We could even live with that as being unintentional if there wasn’t a scene near the end of the film where a trio of hikers meets up with her and tells her how inspiring she has been to them on the trail, giving her the nickname of Queen of the PCT. This is followed in short order by her own internal meditation that if she could change anything, she wouldn’t because it’s entirely possible that heroin taught her something. Even this could be forgiven if we weren’t routinely subjected to the packages she gets along the trail from her ex-husband, who tells her in his letters how in awe of her he is. This says nothing of the fact that our Cheryl Strayed is someone who spent who knows how long in meaningless sex and heroin addiction and still looks like Reese Witherspoon.

Look, I get the desire for finding meaning and even for finding redemption. We need closure in our lives and we need to sometimes do something that closes a chapter and opens a new one. Hell, a great deal of the initial impetus for this blog was the desire to do something big and grand, something difficult and challenging, and to be able to look back on it as an accomplishment. But having done that, I don’t think that means anything to anyone other than me.

Ultimately, that’s my problem with Wild. I understand Cheryl Strayed’s desire for personal redemption, but it seems like for her, she can’t have that redemption unless it is a public act. “Look at me redeeming myself,” the movie says. “Look at me being inspirational to you people.”

Despite this, Reese Witherspoon is decent in the film, even if I find the role unpleasant and the film essentially unnecessary. I’m not a complete believer in Reese Witherspoon as an actor, but she handles this role well enough. Laura Dern was nominated in a supporting role, and while I tend to like Laura Dern, I’m not sure she did enough here to warrant the nomination. Her job seemed to be to be a free spirit and then die tragically.

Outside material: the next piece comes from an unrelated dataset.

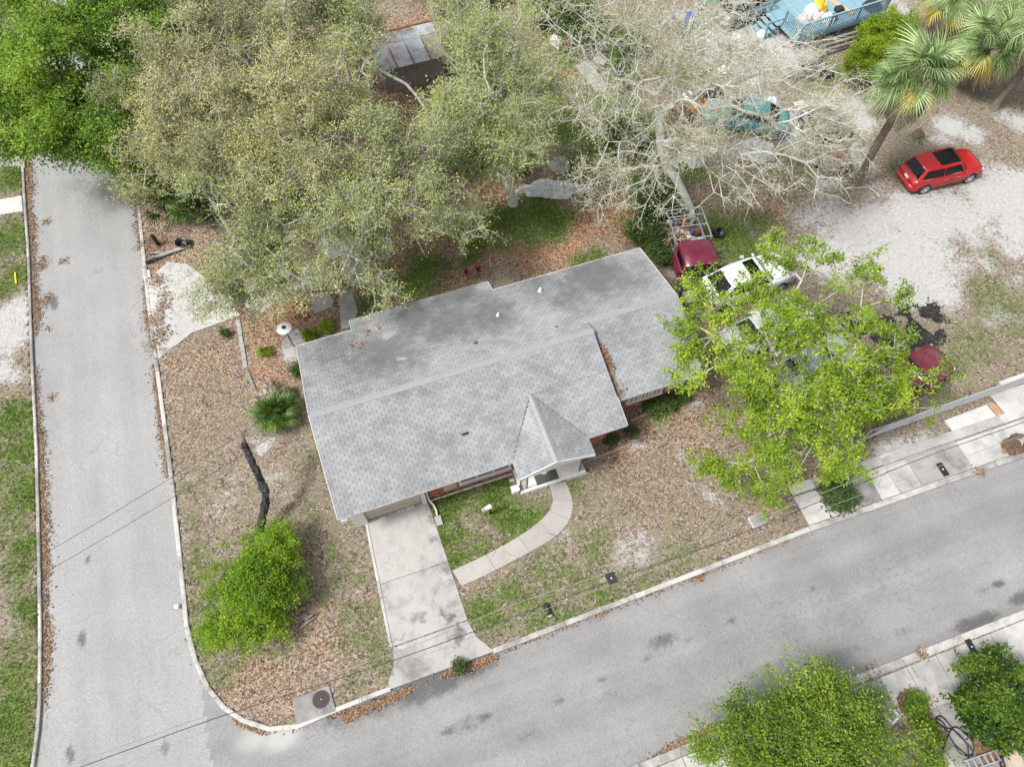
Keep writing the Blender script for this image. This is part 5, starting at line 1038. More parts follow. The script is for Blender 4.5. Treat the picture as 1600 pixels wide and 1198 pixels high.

So, no, I didn’t much like Wild. I understand completely why there are people who do, and I even understand why there are people who find the film deep and meaningful and even redemptive. But for me, there’s not a great deal here beyond a great deal of pretension and what seems like a large desire to be patted on the back.

Why to watch Wild: Sometimes a story of redemption is worth watching.
Why not to watch: It’s a lot of navel gazing.